Compensação do dano ambiental

A obrigação assumida num ajuste é específica. Se fosse apenas de instituição de reserva legal, estaríamos diante de uma obrigação legal, universal. Não há necessidade alguma de se firmar um termo de compromisso para exigir tão somente o que a lei já impõe. Ajustes dessa espécie constituem uma aberração jurídica.

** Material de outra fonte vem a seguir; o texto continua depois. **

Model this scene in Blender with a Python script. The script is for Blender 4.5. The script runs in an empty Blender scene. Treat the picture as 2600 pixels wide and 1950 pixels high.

Quando celebra um termo de compromisso, o proprietário se acautela das sanções imediatas que adviriam do descumprimento da lei. Firma o ajuste e adquire fôlego para corrigir a ilegalidade sem ser multado. Esse benefício lhe é oferecido mediante contrapartida e esta, de acordo com o que for negociado, que pode ser até mesmo mais rigorosa do que a lei antiga ou a nova. Por exemplo, averbação e recuperação de reserva legal em área equivalente a 25% do imóvel, excetuada a APP. E isto porque o art. 16 da Lei 4771/65 obrigava a manutenção de um percentual mínimo (e não máximo). Se levarmos em conta que os termos de compromisso devem prever compensações para um dano ambiental que persistiu no tempo, isso nada tem de absurdo. Portanto, as condições específicas do ato jurídico perfeito (termo de compromisso) integram a obrigação, e esta obrigação acompanha o imóvel, seja quem for seu proprietário.